# Dataset records
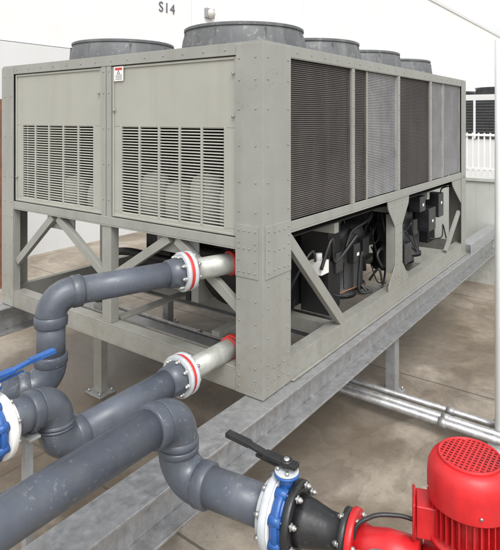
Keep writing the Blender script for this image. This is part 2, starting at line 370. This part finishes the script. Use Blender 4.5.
for u in (.86,1.99,3.12,4.25):
    for v in (.80,2.40):
        c=Vector((u,v,ZT+.001))
        lathe(fs,c,(0,0,1),[(0,.562),(.012,.562),(.016,.556),(.08,.552),(.15,.542),(.20,.528),(.228,.518),(.232,.53),(.252,.53),(.258,.52),(.252,.508),(.2,.505),(.0,.53),(0,.562)],64)
        for k in range(8):
            a=k*math.pi/4+.2; dd=Vector((math.cos(a),math.sin(a),0))
            bar(fs,c+dd*.545+Vector((0,0,.01)),c+dd*.528+Vector((0,0,.21)),.014,.02)
        cyl(fb,c+Vector((0,0,.03)),c+Vector((0,0,.15)),.10,n=20)
        for k in range(5):
            a=2*math.pi*k/5
            r=bmesh.ops.create_cube(fb,size=1)
            bmesh.ops.transform(fb,verts=r['verts'],matrix=Matrix.Translation(c+Vector((0,0,.09)))@Matrix.Rotation(a,4,'Z')@Matrix.Translation((.29,0,0))@Matrix.Rotation(R(24),4,'X')@Matrix.Diagonal((.40,.2,.008,1)))
        for rr in (.12,.22,.32,.42,.49):
            n=32; pts=[c+Vector((rr*math.cos(2*math.pi*k/n),rr*math.sin(2*math.pi*k/n),.235)) for k in range(n+1)]
            sweep(fg,pts,.003,n=5,cap=False)
        for k in range(4):
            a=k*math.pi/4; d=Vector((math.cos(a),math.sin(a),0))*.5
            sweep(fg,[c+Vector((0,0,.241))-d,c+Vector((0,0,.241))+d],.004,n=5)
mw=ch.p('components_behind_grille','motorw')
for v,r,z in ((.42,.10,1.32),(.68,.13,1.38),(.98,.11,1.30),(1.25,.12,1.36),(2.0,.1,1.22),(2.35,.12,1.26)):
    lathe(mw,(.22,v,1.0),(0,0,1),[(0,0),(0,r),(z-1.02,r),(z-.95,r*.8),(z-.92,0)],20)
lb=ch.p('label_sticker','white'); box(lb,-.0145,-.0125,1.385,1.50,2.195,2.315)
lr=ch.p('label_red_mark','redgask'); box(lr,-.0165,-.0145,1.40,1.485,2.285,2.305)
ll=ch.p('label_print','letter')
for k in range(4): box(ll,-.0165,-.0145,1.40,1.485-.01*(k%2),2.208+k*.012,2.211+k*.012)
for p,q in (((-.0165,1.425,2.258),(-.0165,1.443,2.280)),((-.0165,1.461,2.258),(-.0165,1.443,2.280)),((-.0165,1.425,2.258),(-.0165,1.461,2.258))): bar(ll,p,q,.002,.003)
lt=ch.p('panel_latches','frame')
for v,z in ((.235,2.2),(.235,1.9),(1.50,1.95),(1.70,2.1),(2.98,1.3)): cyl(lt,(-.012,v,z),(-.022,v,z),.012,n=12)
bk=ch.p('black_insulated_vessels','black'); hz=ch.p('hoses','rubber'); wb=ch.p('white_filter_box','white'); co=ch.p('copper_lines','copper'); bx=ch.p('control_boxes_and_dark_backing','rubber',.008)
lathe(bk,(.75,.95,.52),(1,0,0),[(0,0),(0,.22),(.05,.30),(3.5,.30),(3.55,.22),(3.55,0)],36)
for u in (1.2,2.2,3.4,4.1): lathe(bk,(u,.95,.52),(1,0,0),[(0,.25),(0,.315),(.05,.315),(.05,.25)],36)
for u,v in ((1.42,.34),(1.82,.36),(2.12,.40),(3.0,.36),(3.38,.34),(3.75,.38),(1.6,2.3),(3.1,2.3)):
    lathe(bk,(u,v,.165),(0,0,1),[(0,0),(0,.17),(.04,.17),(.05,.145),(.5,.145),(.52,.155),(.56,.155),(.62,.14),(.68,.09),(.69,0)],28)
    box(bx,u-.07,u+.07,v-.20,v-.12,.5,.68)
    sweep(hz,smoothpath([(u,v,.84),(u+.03,v,1.0),(u+.15,v+.1,.98),(u+.25,v+.3,.8)]),.028,n=10)
bx2=ch.p('plate_exchanger','black')
for k in range(22): box(bx2,1.22+k*.011,1.227+k*.011,.16,.40,.2,.93)
box(bx2,1.205,1.218,.14,.42,.17,.96)
box(bx,.95,1.3,.45,.62,.2,.75); box(bx,2.6,2.82,.10,.3,.55,.9); box(bx,3.62,3.88,.06,.24,.5,.78); box(bx,4.0,4.2,.06,.22,.62,.92); box(bx,3.3,3.5,.06,.2,.78,.96); box(bx,2.78,3.0,.05,.16,.28,.5)
box(bx,.7,1.6,1.30,1.36,.2,.9); box(bx,2.0,4.3,1.30,1.36,.2,.93); box(bx,4.32,4.6,.3,.7,.2,.8)  # the thin wide panels are dark backing sheets that blacken the open bay
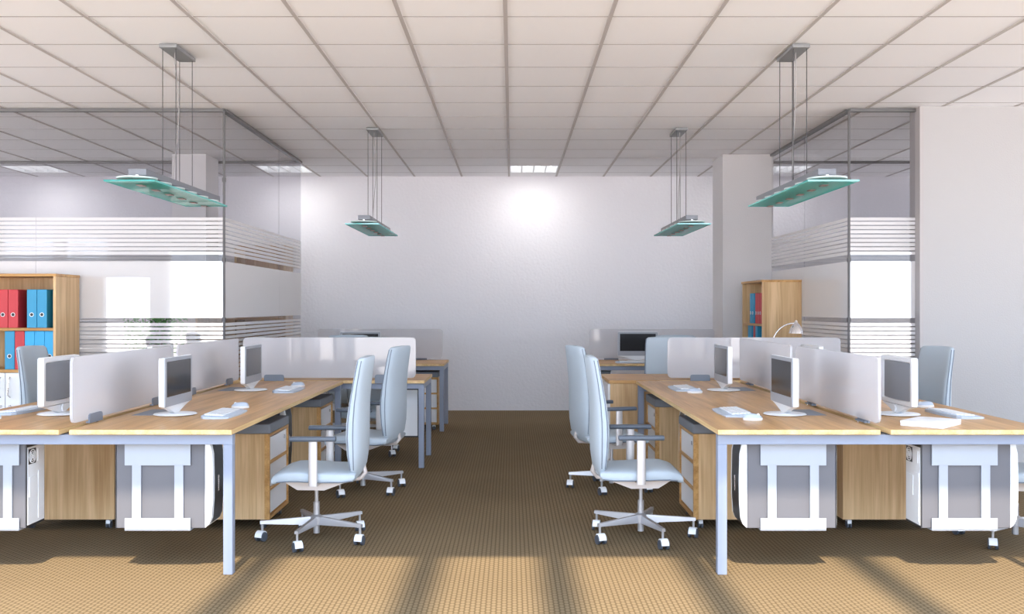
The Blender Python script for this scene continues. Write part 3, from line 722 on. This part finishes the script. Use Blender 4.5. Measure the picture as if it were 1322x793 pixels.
# ------------------------------------------------------------------ office chair (local: faces +Y)
def chair(loc, rz, label, spin=0.0):
    r = empty('office_chair', loc, rz, label, 'office chair', 'pale blue swivel chairs')
    # backrest: stacked rounded sections
    prof = [(0.385, -0.236, -0.262, 0.150), (0.42, -0.226, -0.278, 0.195), (0.50, -0.214, -0.290, 0.212), (0.60, -0.208, -0.294, 0.218), (0.68, -0.212, -0.294, 0.218),
            (0.78, -0.226, -0.296, 0.215), (0.88, -0.244, -0.304, 0.210), (0.97, -0.260, -0.316, 0.205), (1.02, -0.269, -0.323, 0.198), (1.034, -0.278, -0.318, 0.180)]
    rings = []; seamR = []
    for z, f, b, hw in prof:
        cy = (f+b)/2; hd = (f-b)/2; pts = []
        n = 28
        for i in range(n):
            a = 2*PI*i/n; ex = 0.35
            cx = math.copysign(abs(math.cos(a))**ex, math.cos(a)); sy = math.copysign(abs(math.sin(a))**0.7, math.sin(a))
            x = hw*cx
            bow = 0.022*(x/0.2)**2          # edges wrap forward slightly
            zz = z + (0.006*(1-(x/hw)**2) if z > 1.0 else 0)
            pts.append((x, cy+hd*sy+bow, zz))
        rings.append(pts)
    back = MB().loft(rings).build('backrest', FABRIC, r, smooth=60)
    for s in (-1, 1):
        for off in (0.35, -0.35):
            pts = [(s*hw*1.0, (f+b)/2+(f-b)/2*off+0.022*(hw/0.2)**2, z) for z, f, b, hw in prof[1:-1]]
            MB().tube(pts, 0.0028, 6).build('piping', PIPING, back)
    # seat: front edge thick, slight waterfall
    sp = [(-0.250, 0.400, 0.372), (-0.235, 0.408, 0.352), (-0.18, 0.410, 0.346), (-0.05, 0.414, 0.345), (0.06, 0.422, 0.350), (0.13, 0.420, 0.350), (0.175, 0.408, 0.345), (0.194, 0.398, 0.338), (0.204, 0.388, 0.338), (0.208, 0.376, 0.345)]
    rings = []
    for y, zt, zb in sp:
        n = 28; pts = []; hw = 0.228 if -0.2 < y < 0.17 else 0.212
        for i in range(n):
            a = 2*PI*i/n
            cx = math.copysign(abs(math.cos(a))**0.35, math.cos(a)); sz = math.copysign(abs(math.sin(a))**0.45, math.sin(a))
            pts.append((hw*cx, y, (zt+zb)/2+(zt-zb)/2*sz - 0.010*(1-(cx)**2)*0))
        rings.append(pts)
    seat = MB().loft(rings).build('seat', FABRIC, r, smooth=60)
    for s in (-1, 1):
        pts = [(s*0.2275, y, zb+0.014) for y, zt, zb in sp[1:-3]]
        MB().tube(pts, 0.0028, 6).build('piping', PIPING, seat)
    # pan below the seat
    MB().prism([(-0.19, 0.345), (0.15, 0.345), (0.08, 0.302), (-0.07, 0.300)], 'x', -0.14, 0.14).build('seat_pan', PAN, r)
    MB().tube([(0.0, -0.262, 0.43), (0.0, -0.276, 0.378), (0.0, -0.25, 0.345), (0.0, -0.15, 0.340)], 0.014, 8).build('back_bracket', PAN, r, smooth=50)
    for s in (-1, 1):
        pd_ = MB().prism(rrect(0.048, 0.026, 0.011, 4, s*0.256, 0.600), 'y', -0.155, 0.095).bevel(0.006, 2, 50).build('armrest', ARM, r, smooth=40)
        po = MB().loft([[(s*0.256+0.011*math.cos(t), -0.03+0.024*math.sin(t), z) for t in [2*PI*i/14 for i in range(14)]] for z in (0.345, 0.587)])
        po.box(*sorted((s*0.12, s*0.256)), -0.05, -0.01, 0.340, 0.352)
        po.build('arm_post', POSTM, pd_, smooth=50)
    MB().cyl((0, 0, 0.19), (0, 0, 0.303), 0.011, n=14).cyl((0, 0, 0.034), (0, 0, 0.21), 0.018, n=18).build('gas_column', STEEL, r, smooth=40)
    base = MB().lathe([(0.019, 0.085), (0.034, 0.085), (0.034, 0.13), (0.019, 0.14)], n=20).build('star_base', STEEL, r, smooth=40)
    base.rotation_euler = (0, 0, spin)
    for k in range(5):
        a = 2*PI*k/5; ca, sa = math.cos(a), math.sin(a)
        def P(u, v, z): return (ca*u-sa*v, sa*u+ca*v, z)
        lg = MB().loft([[P(0.02, -0.015, 0.083), P(0.02, 0.015, 0.083), P(0.02, 0.010, 0.130), P(0.02, -0.010, 0.130)],
                        [P(0.312, -0.011, 0.096), P(0.312, 0.011, 0.096), P(0.312, 0.009, 0.113), P(0.312, -0.009, 0.113)]])
        lg.cyl(P(0.300, 0, 0.058), P(0.300, 0, 0.100), 0.007, n=10)
        lg.build('base_leg', STEEL, base)
        # caster with white hood and two dark wheels
        ang = a + 0.6 + k*1.1
        cu, su = math.cos(ang), math.sin(ang)
        U = Vector((1, 0, 0)); V = Vector((0, 1, 0)); Z = Vector((0, 0, 1)); cc = U*0.012
        cs = MB()
        for s in (-1, 1):
            cs.cyl(cc + V*(s*0.012) + Z*0.0265, cc + V*(s*0.026) + Z*0.0265, 0.026, n=20, mi=1)
        hood = []
        for t in [i*PI/10 for i in range(11)]:
            p = cc + U*(0.031*math.cos(t)) + Z*(0.026+0.034*math.sin(t))
            q = cc + U*(0.026*math.cos(t)) + Z*(0.026+0.028*math.sin(t))
            hood.append([p + V*0.021, q + V*0.021, q - V*0.021, p - V*0.021])
        cs.loft(hood)
        cs.build('caster', [WHITEP, WHEEL], base, smooth=40, loc=P(0.300, 0, 0))
    return r
def set_casters(c):
    b = child(c, 'star_base')[0]
    for i, w in enumerate(child(b, 'caster')):
        w.rotation_euler = (0, 0, math.radians(-90 + [12, -22, 28, -10, 20][i % 5]) - c.rotation_euler.z - b.rotation_euler.z)
c0 = chair((-1.109, 5.65, 0), PI/2, 'pale blue swivel chair in the left aisle foreground, seen edge-on facing the desk', math.radians(27))
set_casters(c0)
def ch(x, y, deg, spin, label):
    c = dup(c0, (x, y, 0), math.radians(deg), label)
    child(c, 'star_base')[0].rotation_euler = (0, 0, math.radians(spin))
    set_casters(c)
    return c
ch(-1.07, 7.15, 78, 25, 'pale blue swivel chair at the left workbench, second from the camera, turned slightly away')
ch(0.737, 5.70, -90, 16, 'pale blue swivel chair in the right aisle foreground, seen edge-on facing the desk')
ch(0.725, 7.25, -77, 40, 'pale blue swivel chair at the right workbench, second from the camera, its back showing')
ch(-3.15, 7.10, -90, 10, 'grey-looking chair in front of the left bookcase, only its backrest showing')
ch(2.74, 7.02, 97, 10, 'grey-looking chair against the solid white wall at right, backrest showing above the desk')
ch(2.84, 5.62, 90, 60, 'swivel chair cut by the right photo edge, its base and casters showing')
ch(-3.25, 5.65, -90, 20, 'swivel chair at the left photo edge, only a caster showing')
ch(-1.30, 8.93, 180, 0, 'chair behind the left far divider, facing us, tucked under its desk')
ch(1.445, 8.97, 180, 0, 'chair behind the right far divider, its wide shaded backrest beside the distant screen')
ch(-1.62, 10.15, 0, 0, 'distant chair facing the farthest left desk, seen under the desk in front')
ch(1.62, 10.15, 0, 0, 'distant chair facing the farthest right desk')

# ------------------------------------------------------------------ bookcases (local: front faces -Y; x from 0 to w; y 0 front .. d)
def bookcase(loc, rz, w, d, h, label, doors=True, shelves=(0.82, 1.15), cat='bookcase', group=None, back=True):
    r = empty('bookcase', loc, rz, label, cat, group)
    t = 0.022
    MB().box(0, t, 0.004, d, 0, h-t).build('side_panel', WZ, r)
    MB().box(w-t, w, 0.004, d, 0, h-t).build('side_panel', WZ, r)
    bx('top_panel', WX, r, -0.006, w+0.006, -0.006, d, h-t, h, 0.002, 1)
    MB().box(t, w-t, d-0.012, d-0.001, 0.06, h-t).build('back_panel', WZ, r)
    for z in shelves: MB().box(t, w-t, 0.006, d-0.013, z-t, z).build('shelf', WX, r)
    MB().box(t, w-t, 0.03, 0.045, 0, 0.06).build('plinth', WX, r)
    if doors:
        for k in range(2):
            a = t+0.002+k*(w-2*t)/2; b = a+(w-2*t)/2-0.004
            dd = bx('door', WHITEP, r, a, b, 0.003, 0.021, 0.065, shelves[0]-t-0.004, 0.002, 1)
            hx = b-0.035 if k == 0 else a+0.035
            MB().tube([(hx, 0.0025, 0.60), (hx-0.004, -0.022, 0.62), (hx, -0.026, 0.68), (hx+0.004, -0.022, 0.74), (hx, 0.0025, 0.76)], 0.005).build('handle', CHROME, dd)
            MB().cyl((hx, -0.004, 0.53), (hx, 0.0025, 0.53), 0.011, n=14).build('lock', STEEL, dd)
    return r
bookcase((-4.409, 7.87, 0), 0, 0.802, 0.43, 1.58, 'wooden bookcase with red and blue binders at the left photo edge')
# rz = -90: local +x -> world -y ; local y(depth) -> world +x
bookcase((2.425, 10.50, 0), -PI/2, 0.84, 0.385, 1.58, 'wooden bookcase beside the right column, its side panel facing us')
def binder(loc, rz, col, label, group, tilt=0):
    r = empty('ring_binder', loc, rz, label, 'binder', group)
    b = MB().box(0, 0.078, 0, 0.27, 0.0, 0.305)
    b.bevel(0.003, 1).build('cover', col, r)
    rg = MB().lathe([(0.013, 0), (0.017, 0), (0.017, 0.003), (0.013, 0.003), (0.013, 0)], n=18)
    rg.v = [(x+0.039, -z-0.0005, y+0.105) for x, y, z in rg.v]
    o = rg.build('finger_ring', WHITEP, r)
    MB().cyl((0.039, -0.0015, 0.105), (0.039, -0.0002, 0.105), 0.0128, n=16).build('finger_hole', DARK, r)
    if tilt: r.rotation_euler = (0, tilt, rz)
    return r
def left_x(px): return (px-661)/1285*7.90
gL1, gL2 = 'binders on the upper shelf of the left bookcase', 'binders on the lower shelf of the left bookcase'
UZ, LZ = 1.1505, 0.8205
protos = {}
def bd(x, y, z, rz, key, label, group, tilt=0):
    colr = {'r': RED, 'b': BLUE, 'c': CYAN}[key]
    if key not in protos:
        protos[key] = binder((x, y, z), rz, colr, label, group, tilt); return protos[key]
    o = dup(protos[key], (x, y, z), rz, label, group)
    if tilt: o.rotation_euler = (0, tilt, rz)
    return o
bd(-4.16, 7.90, UZ, 0, 'r', 'red binder on the left bookcase upper shelf, cut by the photo edge', gL1)
bd(-4.079, 7.90, UZ, 0, 'r', 'red binder on the left bookcase upper shelf, leftmost fully visible ring', gL1)
bd(-3.998, 7.90, UZ, 0, 'r', 'red binder on the left bookcase upper shelf, nearest the blue pair', gL1)
bd(-3.850, 7.90, UZ, 0, 'b', 'blue binder on the left bookcase upper shelf, next to the gap', gL1)
bd(-3.769, 7.90, UZ, 0, 'b', 'blue binder on the left bookcase upper shelf, rightmost', gL1)
bd(-4.026, 7.90, LZ, 0, 'b', 'dark blue binder on the left bookcase lower shelf, leftmost', gL2)
bd(-3.946, 7.90, LZ, 0, 'r', 'single red binder on the left bookcase lower shelf', gL2)
bd(-3.867, 7.90, LZ, 0, 'c', 'bright blue binder right of the red one, left bookcase lower shelf', gL2)
bd(-3.7875, 7.90, LZ, 0, 'c', 'bright blue binder on the left bookcase lower shelf, behind the chair top', gL2)
bd(-3.7080, 7.90, LZ, 0, 'c', 'bright blue binder on the left bookcase lower shelf, rightmost against the panel', gL2)

gR = 'binders in the right bookcase'
# world y of a binder's spine edge; spines face -x (rz=-90: local x -> -y, local y -> +x)
for yy, key, z, lab in ((10.28, 'b', UZ, 'teal blue binder on the right bookcase shelf, leftmost'), (10.19, 'b', UZ, 'teal blue binder on the right bookcase shelf, touching the red ones'),
                        (10.05, 'r', UZ, 'red binder on the right bookcase shelf, next to the blue ones'), (9.965, 'r', UZ, 'red binder on the right bookcase shelf, middle of the red ones'),
                        (9.88, 'r', UZ, 'red binder on the right bookcase shelf, partly hidden by the side panel'),
                        (10.36, 'b', LZ, 'blue binder low in the right bookcase, leftmost'), (10.275, 'b', LZ, 'blue binder low in the right bookcase, left of the red one'),
                        (10.13, 'r', LZ, 'red binder low in the right bookcase'), (10.045, 'b', LZ, 'blue binder low in the right bookcase, right of the red one')):
    bd(2.455, yy, z, -PI/2, key, lab, gR)

# furniture in the left glass room
bookcase((-3.04, 10.9, 0), 0, 0.56, 0.38, 1.99, 'tall wooden cabinet inside the left glass room, seen through the side glass stripes', doors=False, shelves=(0.4, 0.8, 1.2, 1.6), cat='cabinet')
bookcase((-3.27, 10.28, 0), 0, 0.30, 0.40, 1.45, 'lower wooden cabinet beside the plant inside the left glass room', doors=False, shelves=(0.4, 0.8, 1.15), cat='cabinet')
def plant():
    r = empty('potted_plant', (-3.52, 9.85, 0), 0, 'leafy green potted plant inside the left glass room', 'plant')
    MB().lathe([(0, 0), (0.13, 0), (0.17, 0.30), (0.18, 0.34), (0.165, 0.34), (0.155, 0.31), (0, 0.31)], n=28).build('pot', POT, r, smooth=40)
    MB().lathe([(0, 0.311), (0.15, 0.311), (0.15, 0.32), (0, 0.325)], n=20).build('soil', SOIL, r)
    st = MB(); tips = []
    for k in range(16):
        a = random.uniform(0, 2*PI); q = random.uniform(0.05, 0.26); h = random.uniform(0.9, 1.5)
        p = [(0.03*math.cos(a), 0.03*math.sin(a), 0.31)] + [(q*t*math.cos(a), q*t*math.sin(a), 0.31+(h-0.31)*t) for t in (0.3, 0.6, 1.0)]
        st.tube(p, [0.008, 0.006, 0.004, 0.002], 5); tips.append(p)
    st.build('stems', STEM, r)
    lf = MB()
    for k in range(2600):
        a = random.uniform(0, 2*PI); u = random.random()**0.5; z = random.uniform(0.50, 1.54)
        rad = 0.31*math.sin(min(1, (z-0.40)/0.5)*PI/2)*(1-max(0, (z-1.25)/0.6)**2)*u
        c = Vector((rad*math.cos(a), rad*math.sin(a), z))
        d = Vector((random.uniform(-1, 1), random.uniform(-1, 1), random.uniform(-0.5, 0.8))).normalized(); n = d.orthogonal().normalized()
        n.rotate(Matrix.Rotation(random.uniform(0, 6.28), 3, d)); l = random.uniform(0.02, 0.035); w = l*0.35
        up = d.cross(n)*0.004
        lf.add([c-d*l, c+n*w+up, c+d*l, c-n*w+up], [(0, 1, 2, 3)], random.choice((0, 0, 1)))
    lf.build('foliage', [LEAF, LEAF2], r)
plant()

# Written exercise
All lines in the data that contain the word "finishes" should be copied.

# Full solution
Keep writing the Blender script for this image. This is part 2, starting at line 370. This part finishes the script. Use Blender 4.5.
The Blender Python script for this scene continues. Write part 3, from line 722 on. This part finishes the script. Use Blender 4.5. Measure the picture as if it were 1322x793 pixels.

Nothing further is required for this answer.